Task description =>
Start at the line that has "Model this scene" and stop at the line that has "COL = SC.collection". Print those lines and all lines between them exactly, and nothing more.

Data for processing =>
┌──

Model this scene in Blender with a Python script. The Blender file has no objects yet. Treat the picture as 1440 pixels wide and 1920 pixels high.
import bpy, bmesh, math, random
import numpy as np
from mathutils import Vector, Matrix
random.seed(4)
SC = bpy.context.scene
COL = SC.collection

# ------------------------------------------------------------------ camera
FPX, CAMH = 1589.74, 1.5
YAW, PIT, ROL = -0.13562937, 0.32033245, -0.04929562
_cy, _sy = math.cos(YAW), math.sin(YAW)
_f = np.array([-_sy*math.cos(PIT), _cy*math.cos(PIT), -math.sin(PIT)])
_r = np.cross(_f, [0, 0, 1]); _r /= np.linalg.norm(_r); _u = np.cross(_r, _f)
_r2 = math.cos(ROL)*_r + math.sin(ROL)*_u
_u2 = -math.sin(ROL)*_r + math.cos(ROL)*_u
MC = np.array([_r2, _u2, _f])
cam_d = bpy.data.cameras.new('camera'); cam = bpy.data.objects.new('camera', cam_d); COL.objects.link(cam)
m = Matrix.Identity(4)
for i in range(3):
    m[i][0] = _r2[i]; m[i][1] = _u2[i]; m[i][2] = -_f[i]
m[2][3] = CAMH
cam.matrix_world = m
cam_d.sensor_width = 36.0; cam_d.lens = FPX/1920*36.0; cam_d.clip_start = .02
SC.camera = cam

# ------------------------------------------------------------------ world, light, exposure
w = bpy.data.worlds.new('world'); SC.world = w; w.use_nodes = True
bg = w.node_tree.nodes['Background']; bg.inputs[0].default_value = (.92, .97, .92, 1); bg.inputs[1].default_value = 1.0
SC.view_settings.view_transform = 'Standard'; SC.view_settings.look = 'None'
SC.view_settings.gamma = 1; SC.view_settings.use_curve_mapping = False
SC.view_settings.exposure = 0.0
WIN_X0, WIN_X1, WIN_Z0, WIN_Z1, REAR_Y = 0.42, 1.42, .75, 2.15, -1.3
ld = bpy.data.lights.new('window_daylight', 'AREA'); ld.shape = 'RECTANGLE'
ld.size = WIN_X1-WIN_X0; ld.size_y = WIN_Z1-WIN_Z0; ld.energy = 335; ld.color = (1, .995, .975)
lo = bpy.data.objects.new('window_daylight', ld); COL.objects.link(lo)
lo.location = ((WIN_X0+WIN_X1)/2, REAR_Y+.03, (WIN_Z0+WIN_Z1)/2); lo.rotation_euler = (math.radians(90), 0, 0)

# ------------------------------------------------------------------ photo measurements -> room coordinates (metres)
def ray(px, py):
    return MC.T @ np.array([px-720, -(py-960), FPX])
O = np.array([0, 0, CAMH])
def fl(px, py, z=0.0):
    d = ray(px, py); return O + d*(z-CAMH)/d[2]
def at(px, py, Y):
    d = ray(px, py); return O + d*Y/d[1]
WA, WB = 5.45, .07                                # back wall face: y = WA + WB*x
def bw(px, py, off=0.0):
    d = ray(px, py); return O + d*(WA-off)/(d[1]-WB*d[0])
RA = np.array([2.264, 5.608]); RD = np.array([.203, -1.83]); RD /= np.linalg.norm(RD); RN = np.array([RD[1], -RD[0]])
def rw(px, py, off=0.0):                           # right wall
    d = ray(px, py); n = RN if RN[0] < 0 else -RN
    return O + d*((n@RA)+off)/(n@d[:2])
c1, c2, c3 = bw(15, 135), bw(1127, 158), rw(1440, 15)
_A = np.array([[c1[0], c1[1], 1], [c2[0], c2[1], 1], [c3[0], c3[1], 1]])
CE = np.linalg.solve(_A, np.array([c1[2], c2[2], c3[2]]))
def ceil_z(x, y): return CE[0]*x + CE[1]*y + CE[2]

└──
┌──

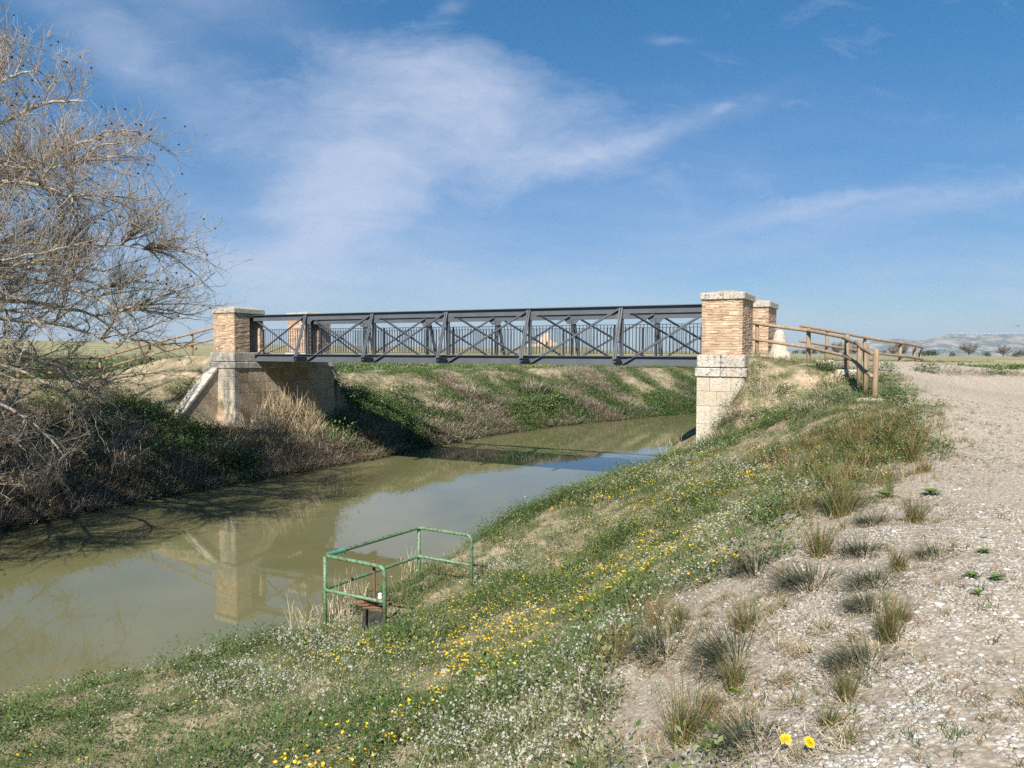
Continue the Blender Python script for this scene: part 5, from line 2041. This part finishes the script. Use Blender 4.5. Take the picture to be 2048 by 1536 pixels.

└──
┌──

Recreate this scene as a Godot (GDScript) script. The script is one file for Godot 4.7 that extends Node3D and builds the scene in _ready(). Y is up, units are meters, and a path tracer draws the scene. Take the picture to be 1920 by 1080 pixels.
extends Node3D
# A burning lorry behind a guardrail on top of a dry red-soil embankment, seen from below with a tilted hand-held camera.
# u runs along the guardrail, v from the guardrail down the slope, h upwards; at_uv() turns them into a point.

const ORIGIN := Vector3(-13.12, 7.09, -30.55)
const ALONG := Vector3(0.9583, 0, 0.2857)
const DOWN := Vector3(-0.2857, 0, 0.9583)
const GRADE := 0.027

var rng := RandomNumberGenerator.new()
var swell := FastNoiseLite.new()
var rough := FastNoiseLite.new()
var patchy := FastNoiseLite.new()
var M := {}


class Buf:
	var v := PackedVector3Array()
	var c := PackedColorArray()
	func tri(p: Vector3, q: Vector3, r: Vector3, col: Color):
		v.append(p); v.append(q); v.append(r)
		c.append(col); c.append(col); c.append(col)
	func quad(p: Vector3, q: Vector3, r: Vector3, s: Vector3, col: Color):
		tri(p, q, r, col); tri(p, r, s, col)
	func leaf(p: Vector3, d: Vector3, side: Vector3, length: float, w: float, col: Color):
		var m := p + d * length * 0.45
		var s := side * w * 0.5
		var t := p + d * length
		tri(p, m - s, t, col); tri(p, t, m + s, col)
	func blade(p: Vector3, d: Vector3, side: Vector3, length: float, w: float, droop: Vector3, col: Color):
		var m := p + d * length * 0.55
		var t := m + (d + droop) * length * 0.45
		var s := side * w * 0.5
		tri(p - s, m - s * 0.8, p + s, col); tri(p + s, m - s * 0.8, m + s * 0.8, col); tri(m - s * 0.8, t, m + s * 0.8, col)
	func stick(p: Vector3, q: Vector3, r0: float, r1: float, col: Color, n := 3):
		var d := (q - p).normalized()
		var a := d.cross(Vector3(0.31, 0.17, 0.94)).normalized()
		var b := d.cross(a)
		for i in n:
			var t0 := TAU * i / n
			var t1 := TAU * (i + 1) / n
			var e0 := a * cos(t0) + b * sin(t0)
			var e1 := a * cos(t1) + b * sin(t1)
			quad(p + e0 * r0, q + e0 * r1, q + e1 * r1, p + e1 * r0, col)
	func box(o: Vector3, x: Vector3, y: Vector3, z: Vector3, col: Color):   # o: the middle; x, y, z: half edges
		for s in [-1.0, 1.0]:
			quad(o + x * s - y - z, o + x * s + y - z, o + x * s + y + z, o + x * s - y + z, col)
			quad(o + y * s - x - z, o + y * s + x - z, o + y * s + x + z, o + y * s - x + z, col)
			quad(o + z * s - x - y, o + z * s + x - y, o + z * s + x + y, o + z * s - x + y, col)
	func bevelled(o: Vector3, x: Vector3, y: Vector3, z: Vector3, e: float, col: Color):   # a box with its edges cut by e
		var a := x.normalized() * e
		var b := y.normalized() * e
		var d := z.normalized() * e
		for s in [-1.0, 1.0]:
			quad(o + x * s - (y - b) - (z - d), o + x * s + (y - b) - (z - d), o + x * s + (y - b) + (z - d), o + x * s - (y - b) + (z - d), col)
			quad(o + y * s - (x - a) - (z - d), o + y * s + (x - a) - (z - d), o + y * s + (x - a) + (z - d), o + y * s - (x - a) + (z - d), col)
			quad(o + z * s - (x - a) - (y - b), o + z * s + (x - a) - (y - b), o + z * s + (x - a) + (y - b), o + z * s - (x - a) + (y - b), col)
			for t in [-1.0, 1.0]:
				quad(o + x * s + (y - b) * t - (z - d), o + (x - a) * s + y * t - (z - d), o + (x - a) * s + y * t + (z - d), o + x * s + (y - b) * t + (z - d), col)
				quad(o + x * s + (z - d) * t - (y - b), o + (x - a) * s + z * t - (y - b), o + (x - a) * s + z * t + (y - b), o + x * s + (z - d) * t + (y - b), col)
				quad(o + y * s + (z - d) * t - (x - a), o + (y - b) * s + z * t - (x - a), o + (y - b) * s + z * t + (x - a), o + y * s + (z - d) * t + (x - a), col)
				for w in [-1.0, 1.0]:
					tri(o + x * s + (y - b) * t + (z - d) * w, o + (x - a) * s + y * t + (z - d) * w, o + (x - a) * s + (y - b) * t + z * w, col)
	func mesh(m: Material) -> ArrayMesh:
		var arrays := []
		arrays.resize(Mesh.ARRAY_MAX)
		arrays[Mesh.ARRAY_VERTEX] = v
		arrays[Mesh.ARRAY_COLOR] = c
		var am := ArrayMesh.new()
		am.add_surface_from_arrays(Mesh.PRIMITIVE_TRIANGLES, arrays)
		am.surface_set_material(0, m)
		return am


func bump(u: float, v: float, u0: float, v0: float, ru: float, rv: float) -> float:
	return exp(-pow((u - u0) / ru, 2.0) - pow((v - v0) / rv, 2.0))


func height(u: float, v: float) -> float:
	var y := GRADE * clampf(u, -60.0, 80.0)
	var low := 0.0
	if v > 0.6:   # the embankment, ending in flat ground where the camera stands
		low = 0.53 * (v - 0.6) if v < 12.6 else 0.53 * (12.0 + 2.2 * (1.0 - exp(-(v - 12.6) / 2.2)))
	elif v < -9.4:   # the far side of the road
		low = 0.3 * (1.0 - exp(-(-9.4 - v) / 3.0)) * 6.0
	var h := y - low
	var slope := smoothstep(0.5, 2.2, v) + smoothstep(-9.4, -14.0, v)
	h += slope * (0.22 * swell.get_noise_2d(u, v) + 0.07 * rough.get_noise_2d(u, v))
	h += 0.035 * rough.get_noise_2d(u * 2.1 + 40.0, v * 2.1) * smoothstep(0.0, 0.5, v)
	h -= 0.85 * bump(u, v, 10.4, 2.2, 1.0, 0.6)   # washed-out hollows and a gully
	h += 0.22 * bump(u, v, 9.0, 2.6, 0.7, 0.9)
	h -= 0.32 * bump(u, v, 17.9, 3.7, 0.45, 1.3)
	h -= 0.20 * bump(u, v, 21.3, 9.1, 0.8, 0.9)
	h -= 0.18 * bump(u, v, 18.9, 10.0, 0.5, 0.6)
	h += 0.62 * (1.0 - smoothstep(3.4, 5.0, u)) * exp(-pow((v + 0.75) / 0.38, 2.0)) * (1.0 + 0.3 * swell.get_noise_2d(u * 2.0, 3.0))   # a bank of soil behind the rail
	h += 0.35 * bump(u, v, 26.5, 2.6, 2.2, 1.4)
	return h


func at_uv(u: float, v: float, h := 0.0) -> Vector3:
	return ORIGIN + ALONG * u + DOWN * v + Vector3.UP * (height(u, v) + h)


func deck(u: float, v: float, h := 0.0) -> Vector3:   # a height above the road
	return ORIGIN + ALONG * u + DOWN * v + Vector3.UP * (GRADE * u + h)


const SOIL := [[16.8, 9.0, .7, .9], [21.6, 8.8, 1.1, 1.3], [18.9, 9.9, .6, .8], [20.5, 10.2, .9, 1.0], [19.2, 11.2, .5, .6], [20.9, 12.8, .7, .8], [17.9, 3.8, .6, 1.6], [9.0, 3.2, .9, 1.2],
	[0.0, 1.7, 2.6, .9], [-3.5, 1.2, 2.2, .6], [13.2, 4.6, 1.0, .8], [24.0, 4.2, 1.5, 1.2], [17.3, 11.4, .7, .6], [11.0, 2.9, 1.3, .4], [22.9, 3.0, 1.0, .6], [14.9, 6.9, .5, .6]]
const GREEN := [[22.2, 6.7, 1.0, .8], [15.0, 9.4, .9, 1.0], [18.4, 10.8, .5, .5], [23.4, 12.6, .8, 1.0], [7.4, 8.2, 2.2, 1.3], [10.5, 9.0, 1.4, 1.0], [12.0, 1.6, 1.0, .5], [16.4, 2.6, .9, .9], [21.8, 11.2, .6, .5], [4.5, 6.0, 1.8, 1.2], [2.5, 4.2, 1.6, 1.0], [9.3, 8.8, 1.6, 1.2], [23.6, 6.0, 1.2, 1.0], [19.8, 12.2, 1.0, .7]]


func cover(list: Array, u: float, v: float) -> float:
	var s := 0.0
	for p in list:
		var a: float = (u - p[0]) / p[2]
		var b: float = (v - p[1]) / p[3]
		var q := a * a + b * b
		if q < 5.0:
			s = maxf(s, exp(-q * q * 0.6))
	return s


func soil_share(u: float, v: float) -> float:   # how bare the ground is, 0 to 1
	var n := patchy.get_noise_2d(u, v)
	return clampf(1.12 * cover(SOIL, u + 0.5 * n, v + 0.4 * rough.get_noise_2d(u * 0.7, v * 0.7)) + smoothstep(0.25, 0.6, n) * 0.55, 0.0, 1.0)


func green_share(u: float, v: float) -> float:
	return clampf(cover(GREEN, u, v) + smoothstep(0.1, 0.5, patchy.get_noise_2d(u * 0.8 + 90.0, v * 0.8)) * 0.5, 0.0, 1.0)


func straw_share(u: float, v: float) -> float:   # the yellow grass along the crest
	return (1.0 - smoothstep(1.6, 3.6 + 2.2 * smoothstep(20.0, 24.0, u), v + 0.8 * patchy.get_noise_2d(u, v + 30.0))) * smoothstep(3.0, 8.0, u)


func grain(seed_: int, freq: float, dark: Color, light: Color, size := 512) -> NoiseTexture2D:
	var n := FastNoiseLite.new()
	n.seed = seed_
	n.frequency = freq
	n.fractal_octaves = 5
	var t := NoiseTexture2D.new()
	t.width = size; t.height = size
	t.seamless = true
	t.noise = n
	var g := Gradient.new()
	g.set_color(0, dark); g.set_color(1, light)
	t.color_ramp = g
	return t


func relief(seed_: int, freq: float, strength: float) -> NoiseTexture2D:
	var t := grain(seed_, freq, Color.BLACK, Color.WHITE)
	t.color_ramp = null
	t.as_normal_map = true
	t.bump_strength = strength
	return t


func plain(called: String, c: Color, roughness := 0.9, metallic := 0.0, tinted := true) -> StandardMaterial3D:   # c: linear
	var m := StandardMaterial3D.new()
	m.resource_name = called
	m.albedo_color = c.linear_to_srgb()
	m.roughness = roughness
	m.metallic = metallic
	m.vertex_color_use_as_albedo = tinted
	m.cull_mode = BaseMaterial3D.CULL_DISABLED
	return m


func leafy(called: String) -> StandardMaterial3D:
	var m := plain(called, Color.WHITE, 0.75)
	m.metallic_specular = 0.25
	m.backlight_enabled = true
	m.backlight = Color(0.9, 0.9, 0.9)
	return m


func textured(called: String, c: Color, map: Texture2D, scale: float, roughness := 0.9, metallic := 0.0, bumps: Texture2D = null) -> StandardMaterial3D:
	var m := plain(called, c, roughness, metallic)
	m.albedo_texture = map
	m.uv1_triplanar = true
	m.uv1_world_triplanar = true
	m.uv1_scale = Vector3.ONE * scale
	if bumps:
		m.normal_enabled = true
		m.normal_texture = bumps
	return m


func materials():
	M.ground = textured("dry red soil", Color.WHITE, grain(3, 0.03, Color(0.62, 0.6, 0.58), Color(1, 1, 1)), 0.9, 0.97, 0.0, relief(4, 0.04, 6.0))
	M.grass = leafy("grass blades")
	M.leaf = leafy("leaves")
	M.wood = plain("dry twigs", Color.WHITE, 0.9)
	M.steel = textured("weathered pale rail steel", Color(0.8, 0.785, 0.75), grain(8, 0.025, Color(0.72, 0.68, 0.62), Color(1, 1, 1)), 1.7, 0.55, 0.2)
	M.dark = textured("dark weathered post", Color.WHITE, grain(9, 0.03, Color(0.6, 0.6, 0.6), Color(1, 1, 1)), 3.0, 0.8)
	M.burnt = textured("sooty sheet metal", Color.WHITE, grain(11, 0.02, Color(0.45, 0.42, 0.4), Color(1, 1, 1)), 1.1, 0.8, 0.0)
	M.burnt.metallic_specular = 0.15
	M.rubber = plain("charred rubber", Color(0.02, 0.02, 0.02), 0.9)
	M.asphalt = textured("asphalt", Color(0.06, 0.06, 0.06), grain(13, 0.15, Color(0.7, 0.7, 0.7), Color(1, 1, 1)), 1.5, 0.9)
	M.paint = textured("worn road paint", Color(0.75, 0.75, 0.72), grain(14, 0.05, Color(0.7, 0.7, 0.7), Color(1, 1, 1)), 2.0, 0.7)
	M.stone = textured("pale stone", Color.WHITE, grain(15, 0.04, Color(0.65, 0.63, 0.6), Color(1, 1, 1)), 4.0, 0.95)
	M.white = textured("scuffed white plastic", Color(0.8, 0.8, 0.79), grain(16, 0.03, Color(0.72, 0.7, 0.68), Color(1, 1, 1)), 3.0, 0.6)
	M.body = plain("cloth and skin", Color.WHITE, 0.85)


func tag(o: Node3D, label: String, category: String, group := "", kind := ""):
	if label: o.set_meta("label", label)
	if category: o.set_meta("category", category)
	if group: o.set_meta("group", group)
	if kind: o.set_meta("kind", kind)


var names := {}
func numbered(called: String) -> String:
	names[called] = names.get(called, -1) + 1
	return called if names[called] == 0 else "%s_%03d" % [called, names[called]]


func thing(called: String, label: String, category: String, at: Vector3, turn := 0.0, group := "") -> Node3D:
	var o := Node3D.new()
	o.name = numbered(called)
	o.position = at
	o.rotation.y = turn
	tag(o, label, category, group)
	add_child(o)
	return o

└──

Result =>
Model this scene in Blender with a Python script. The Blender file has no objects yet. Treat the picture as 1440 pixels wide and 1920 pixels high.
import bpy, bmesh, math, random
import numpy as np
from mathutils import Vector, Matrix
random.seed(4)
SC = bpy.context.scene
COL = SC.collection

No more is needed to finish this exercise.